A cultura alheia
por Bruno CarmeloÉ admirável que um pequeno drama da Guatemala tenha sido selecionado para a competição oficial do prestigioso festival de Berlim. A Berlinale, conhecida por favorecer a descoberta de novos talentos e conferir grande atenção às obras latino-americanas, se rendeu a este retrato sobre a cultura de um pequeno povoado Maia Kaqchikel, que vive da agricultura aos pés de um vulcão.
Ixcanul impressiona pela beleza de suas imagens, cuidadosamente enquadradas e fotografadas. O diretor Jayro Bustamante acerta ao fazer um retrato comedido da natureza, mantendo o naturalismo acima do estetismo. Ele acompanha de perto a rotina de Maria (María Mercedes Croy), uma adolescente que sonha em fugir a um casamento arranjado e partir para os Estados Unidos.
Com a calma de um antropólogo, o roteiro acompanha cada tradição, ritual e superstição de María e seus pais. A ideia que uma gravidez possa ser interrompida com orações, ou que mulheres grávidas tenham o poder de espantar cobras chegou a despertar risos na plateia, mas não foi vista com o menor exotismo pelo diretor. Ixcanul demonstra aquele respeito sério que se mantém pelas culturas que não se conhece muito bem, e que já se encontram em posição frágil o suficiente para serem desrespeitadas.

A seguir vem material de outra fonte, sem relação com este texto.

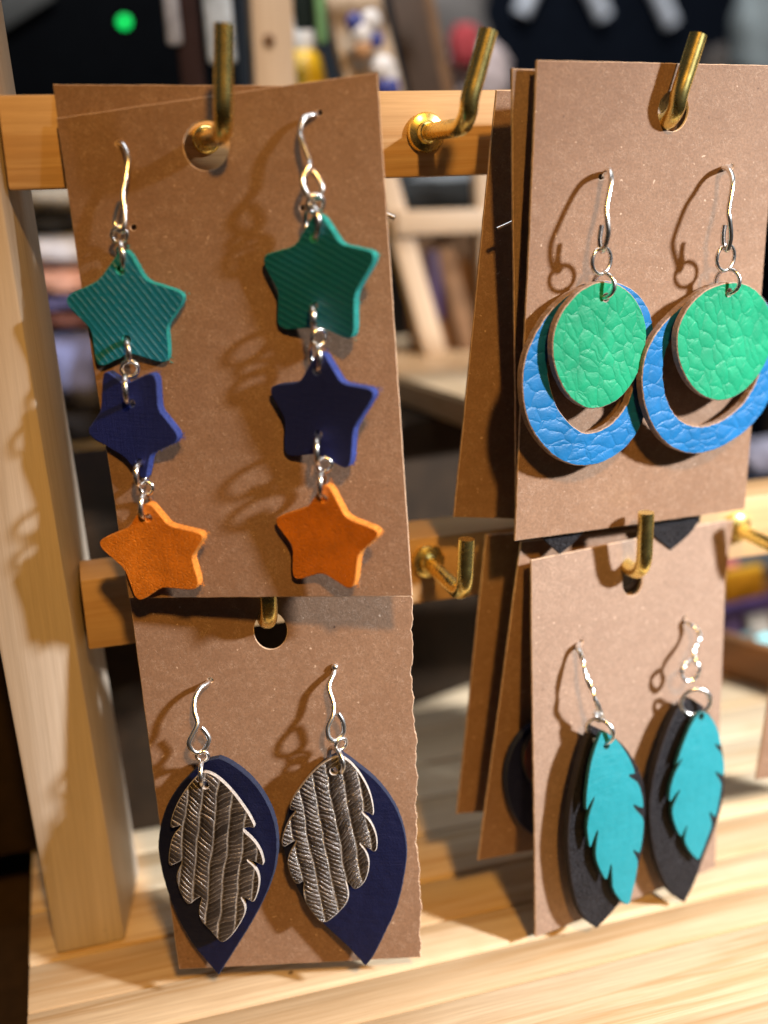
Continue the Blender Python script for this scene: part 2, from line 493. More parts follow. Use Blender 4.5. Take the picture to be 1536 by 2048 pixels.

Por trás de tamanho respeito, no entanto, esconde-se uma obra fria. Bustamante acompanha a vida da família de maneira distante, externa, sem situar as ações do ponto de vista de María, ou lhe fornecer ações para expressar o que sente. A garota, com pouquíssimas falas ao longo da narrativa, torna-se um corpo útil à tese do cineasta, um exemplo raro de garota Maia Kaqchikel, sem grandes particularidades ou vontades.
Assiste-se a Ixcanul como se ouve à palestra de algum conhecedor sobre a cultura de povos distantes: com profundo respeito e interesse, mas sem empatia pelas histórias individuais que esses indivíduos possam ter.
Filme visto no 65º festival de Berlim, em fevereiro de 2015.